● **WHAT TO WORK ON**
Write the material out again, line by line, exactly as it is.

** start TASK INPUTS **

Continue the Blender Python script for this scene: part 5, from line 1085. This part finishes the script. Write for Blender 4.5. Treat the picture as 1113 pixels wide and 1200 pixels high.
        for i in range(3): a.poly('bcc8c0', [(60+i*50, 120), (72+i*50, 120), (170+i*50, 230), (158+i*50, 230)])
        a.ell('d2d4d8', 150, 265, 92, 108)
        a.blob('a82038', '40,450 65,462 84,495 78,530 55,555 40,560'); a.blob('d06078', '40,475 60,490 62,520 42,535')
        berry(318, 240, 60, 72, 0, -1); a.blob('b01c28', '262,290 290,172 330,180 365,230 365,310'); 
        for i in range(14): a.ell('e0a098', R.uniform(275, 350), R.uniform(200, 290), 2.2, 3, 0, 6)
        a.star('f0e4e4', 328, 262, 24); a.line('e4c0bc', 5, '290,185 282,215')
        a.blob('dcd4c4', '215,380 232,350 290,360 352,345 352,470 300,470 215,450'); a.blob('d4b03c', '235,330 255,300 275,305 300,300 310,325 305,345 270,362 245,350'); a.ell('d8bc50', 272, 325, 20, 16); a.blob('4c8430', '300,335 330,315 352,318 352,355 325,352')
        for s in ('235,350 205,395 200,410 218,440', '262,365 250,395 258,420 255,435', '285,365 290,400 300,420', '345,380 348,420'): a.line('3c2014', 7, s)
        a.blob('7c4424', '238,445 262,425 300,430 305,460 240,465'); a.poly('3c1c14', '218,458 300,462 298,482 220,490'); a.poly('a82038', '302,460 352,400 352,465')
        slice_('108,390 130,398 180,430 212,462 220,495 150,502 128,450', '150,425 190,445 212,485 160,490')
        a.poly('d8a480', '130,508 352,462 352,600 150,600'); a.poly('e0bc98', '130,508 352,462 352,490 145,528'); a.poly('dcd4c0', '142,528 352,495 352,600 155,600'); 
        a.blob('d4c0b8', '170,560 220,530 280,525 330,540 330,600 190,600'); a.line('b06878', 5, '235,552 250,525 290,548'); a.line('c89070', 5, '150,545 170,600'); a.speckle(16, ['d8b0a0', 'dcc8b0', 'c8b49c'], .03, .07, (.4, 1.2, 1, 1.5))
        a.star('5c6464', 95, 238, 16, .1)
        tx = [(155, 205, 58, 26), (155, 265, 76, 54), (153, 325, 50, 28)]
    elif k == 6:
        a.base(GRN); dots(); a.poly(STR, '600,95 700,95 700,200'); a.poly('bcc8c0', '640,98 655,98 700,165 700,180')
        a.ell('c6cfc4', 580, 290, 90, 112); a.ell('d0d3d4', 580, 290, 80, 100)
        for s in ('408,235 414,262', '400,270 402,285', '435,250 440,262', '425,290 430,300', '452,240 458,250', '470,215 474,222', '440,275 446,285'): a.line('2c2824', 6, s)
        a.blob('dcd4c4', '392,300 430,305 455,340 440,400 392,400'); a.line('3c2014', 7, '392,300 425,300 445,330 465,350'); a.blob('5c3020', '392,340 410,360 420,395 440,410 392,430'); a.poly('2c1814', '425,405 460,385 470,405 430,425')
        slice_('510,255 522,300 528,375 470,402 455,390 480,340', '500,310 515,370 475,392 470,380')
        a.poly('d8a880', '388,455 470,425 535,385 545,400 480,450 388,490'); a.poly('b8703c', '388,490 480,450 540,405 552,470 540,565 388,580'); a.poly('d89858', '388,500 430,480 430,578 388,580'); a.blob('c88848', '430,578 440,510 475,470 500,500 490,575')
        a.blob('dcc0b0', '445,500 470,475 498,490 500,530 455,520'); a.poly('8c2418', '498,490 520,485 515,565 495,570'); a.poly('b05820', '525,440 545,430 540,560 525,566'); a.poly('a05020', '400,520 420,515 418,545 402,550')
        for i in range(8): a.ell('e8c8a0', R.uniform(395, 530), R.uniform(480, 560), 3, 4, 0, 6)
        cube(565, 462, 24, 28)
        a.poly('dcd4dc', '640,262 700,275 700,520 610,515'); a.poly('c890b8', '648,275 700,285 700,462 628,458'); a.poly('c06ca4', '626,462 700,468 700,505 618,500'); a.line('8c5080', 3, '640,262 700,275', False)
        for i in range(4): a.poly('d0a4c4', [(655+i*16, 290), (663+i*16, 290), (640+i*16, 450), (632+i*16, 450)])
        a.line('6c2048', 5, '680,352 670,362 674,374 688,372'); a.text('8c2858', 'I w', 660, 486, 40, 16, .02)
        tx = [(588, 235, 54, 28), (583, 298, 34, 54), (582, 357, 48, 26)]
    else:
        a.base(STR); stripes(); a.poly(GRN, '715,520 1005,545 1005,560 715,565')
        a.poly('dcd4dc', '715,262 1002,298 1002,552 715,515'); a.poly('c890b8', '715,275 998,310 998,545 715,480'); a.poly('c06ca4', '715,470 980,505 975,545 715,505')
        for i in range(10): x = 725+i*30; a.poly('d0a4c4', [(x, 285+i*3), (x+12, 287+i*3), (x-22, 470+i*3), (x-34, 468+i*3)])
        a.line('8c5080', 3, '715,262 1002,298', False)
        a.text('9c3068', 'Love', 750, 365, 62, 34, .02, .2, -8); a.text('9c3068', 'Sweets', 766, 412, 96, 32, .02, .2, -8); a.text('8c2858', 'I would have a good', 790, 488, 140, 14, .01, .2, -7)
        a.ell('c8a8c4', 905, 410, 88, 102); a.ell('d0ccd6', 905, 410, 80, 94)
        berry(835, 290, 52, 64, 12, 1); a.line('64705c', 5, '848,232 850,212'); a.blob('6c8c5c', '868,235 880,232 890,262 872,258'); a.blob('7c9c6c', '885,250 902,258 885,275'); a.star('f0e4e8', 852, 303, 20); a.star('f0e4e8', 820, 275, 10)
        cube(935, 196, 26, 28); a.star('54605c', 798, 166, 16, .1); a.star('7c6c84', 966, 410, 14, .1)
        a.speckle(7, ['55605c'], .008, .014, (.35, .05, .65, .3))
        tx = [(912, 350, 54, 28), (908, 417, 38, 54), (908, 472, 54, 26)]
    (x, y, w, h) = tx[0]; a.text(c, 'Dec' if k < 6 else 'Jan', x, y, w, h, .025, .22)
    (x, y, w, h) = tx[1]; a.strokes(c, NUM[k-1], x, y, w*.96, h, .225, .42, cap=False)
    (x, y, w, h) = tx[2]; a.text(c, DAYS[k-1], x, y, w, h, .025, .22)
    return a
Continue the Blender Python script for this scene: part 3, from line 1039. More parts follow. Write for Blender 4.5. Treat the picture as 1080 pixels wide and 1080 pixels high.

** end TASK INPUTS **

● **OUTPUT OF THE TASK**
Continue the Blender Python script for this scene: part 5, from line 1085. This part finishes the script. Write for Blender 4.5. Treat the picture as 1113 pixels wide and 1200 pixels high.
        for i in range(3): a.poly('bcc8c0', [(60+i*50, 120), (72+i*50, 120), (170+i*50, 230), (158+i*50, 230)])
        a.ell('d2d4d8', 150, 265, 92, 108)
        a.blob('a82038', '40,450 65,462 84,495 78,530 55,555 40,560'); a.blob('d06078', '40,475 60,490 62,520 42,535')
        berry(318, 240, 60, 72, 0, -1); a.blob('b01c28', '262,290 290,172 330,180 365,230 365,310'); 
        for i in range(14): a.ell('e0a098', R.uniform(275, 350), R.uniform(200, 290), 2.2, 3, 0, 6)
        a.star('f0e4e4', 328, 262, 24); a.line('e4c0bc', 5, '290,185 282,215')
        a.blob('dcd4c4', '215,380 232,350 290,360 352,345 352,470 300,470 215,450'); a.blob('d4b03c', '235,330 255,300 275,305 300,300 310,325 305,345 270,362 245,350'); a.ell('d8bc50', 272, 325, 20, 16); a.blob('4c8430', '300,335 330,315 352,318 352,355 325,352')
        for s in ('235,350 205,395 200,410 218,440', '262,365 250,395 258,420 255,435', '285,365 290,400 300,420', '345,380 348,420'): a.line('3c2014', 7, s)
        a.blob('7c4424', '238,445 262,425 300,430 305,460 240,465'); a.poly('3c1c14', '218,458 300,462 298,482 220,490'); a.poly('a82038', '302,460 352,400 352,465')
        slice_('108,390 130,398 180,430 212,462 220,495 150,502 128,450', '150,425 190,445 212,485 160,490')
        a.poly('d8a480', '130,508 352,462 352,600 150,600'); a.poly('e0bc98', '130,508 352,462 352,490 145,528'); a.poly('dcd4c0', '142,528 352,495 352,600 155,600'); 
        a.blob('d4c0b8', '170,560 220,530 280,525 330,540 330,600 190,600'); a.line('b06878', 5, '235,552 250,525 290,548'); a.line('c89070', 5, '150,545 170,600'); a.speckle(16, ['d8b0a0', 'dcc8b0', 'c8b49c'], .03, .07, (.4, 1.2, 1, 1.5))
        a.star('5c6464', 95, 238, 16, .1)
        tx = [(155, 205, 58, 26), (155, 265, 76, 54), (153, 325, 50, 28)]
    elif k == 6:
        a.base(GRN); dots(); a.poly(STR, '600,95 700,95 700,200'); a.poly('bcc8c0', '640,98 655,98 700,165 700,180')
        a.ell('c6cfc4', 580, 290, 90, 112); a.ell('d0d3d4', 580, 290, 80, 100)
        for s in ('408,235 414,262', '400,270 402,285', '435,250 440,262', '425,290 430,300', '452,240 458,250', '470,215 474,222', '440,275 446,285'): a.line('2c2824', 6, s)
        a.blob('dcd4c4', '392,300 430,305 455,340 440,400 392,400'); a.line('3c2014', 7, '392,300 425,300 445,330 465,350'); a.blob('5c3020', '392,340 410,360 420,395 440,410 392,430'); a.poly('2c1814', '425,405 460,385 470,405 430,425')
        slice_('510,255 522,300 528,375 470,402 455,390 480,340', '500,310 515,370 475,392 470,380')
        a.poly('d8a880', '388,455 470,425 535,385 545,400 480,450 388,490'); a.poly('b8703c', '388,490 480,450 540,405 552,470 540,565 388,580'); a.poly('d89858', '388,500 430,480 430,578 388,580'); a.blob('c88848', '430,578 440,510 475,470 500,500 490,575')
        a.blob('dcc0b0', '445,500 470,475 498,490 500,530 455,520'); a.poly('8c2418', '498,490 520,485 515,565 495,570'); a.poly('b05820', '525,440 545,430 540,560 525,566'); a.poly('a05020', '400,520 420,515 418,545 402,550')
        for i in range(8): a.ell('e8c8a0', R.uniform(395, 530), R.uniform(480, 560), 3, 4, 0, 6)
        cube(565, 462, 24, 28)
        a.poly('dcd4dc', '640,262 700,275 700,520 610,515'); a.poly('c890b8', '648,275 700,285 700,462 628,458'); a.poly('c06ca4', '626,462 700,468 700,505 618,500'); a.line('8c5080', 3, '640,262 700,275', False)
        for i in range(4): a.poly('d0a4c4', [(655+i*16, 290), (663+i*16, 290), (640+i*16, 450), (632+i*16, 450)])
        a.line('6c2048', 5, '680,352 670,362 674,374 688,372'); a.text('8c2858', 'I w', 660, 486, 40, 16, .02)
        tx = [(588, 235, 54, 28), (583, 298, 34, 54), (582, 357, 48, 26)]
    else:
        a.base(STR); stripes(); a.poly(GRN, '715,520 1005,545 1005,560 715,565')
        a.poly('dcd4dc', '715,262 1002,298 1002,552 715,515'); a.poly('c890b8', '715,275 998,310 998,545 715,480'); a.poly('c06ca4', '715,470 980,505 975,545 715,505')
        for i in range(10): x = 725+i*30; a.poly('d0a4c4', [(x, 285+i*3), (x+12, 287+i*3), (x-22, 470+i*3), (x-34, 468+i*3)])
        a.line('8c5080', 3, '715,262 1002,298', False)
        a.text('9c3068', 'Love', 750, 365, 62, 34, .02, .2, -8); a.text('9c3068', 'Sweets', 766, 412, 96, 32, .02, .2, -8); a.text('8c2858', 'I would have a good', 790, 488, 140, 14, .01, .2, -7)
        a.ell('c8a8c4', 905, 410, 88, 102); a.ell('d0ccd6', 905, 410, 80, 94)
        berry(835, 290, 52, 64, 12, 1); a.line('64705c', 5, '848,232 850,212'); a.blob('6c8c5c', '868,235 880,232 890,262 872,258'); a.blob('7c9c6c', '885,250 902,258 885,275'); a.star('f0e4e8', 852, 303, 20); a.star('f0e4e8', 820, 275, 10)
        cube(935, 196, 26, 28); a.star('54605c', 798, 166, 16, .1); a.star('7c6c84', 966, 410, 14, .1)
        a.speckle(7, ['55605c'], .008, .014, (.35, .05, .65, .3))
        tx = [(912, 350, 54, 28), (908, 417, 38, 54), (908, 472, 54, 26)]
    (x, y, w, h) = tx[0]; a.text(c, 'Dec' if k < 6 else 'Jan', x, y, w, h, .025, .22)
    (x, y, w, h) = tx[1]; a.strokes(c, NUM[k-1], x, y, w*.96, h, .225, .42, cap=False)
    (x, y, w, h) = tx[2]; a.text(c, DAYS[k-1], x, y, w, h, .025, .22)
    return a
Continue the Blender Python script for this scene: part 3, from line 1039. More parts follow. Write for Blender 4.5. Treat the picture as 1080 pixels wide and 1080 pixels high.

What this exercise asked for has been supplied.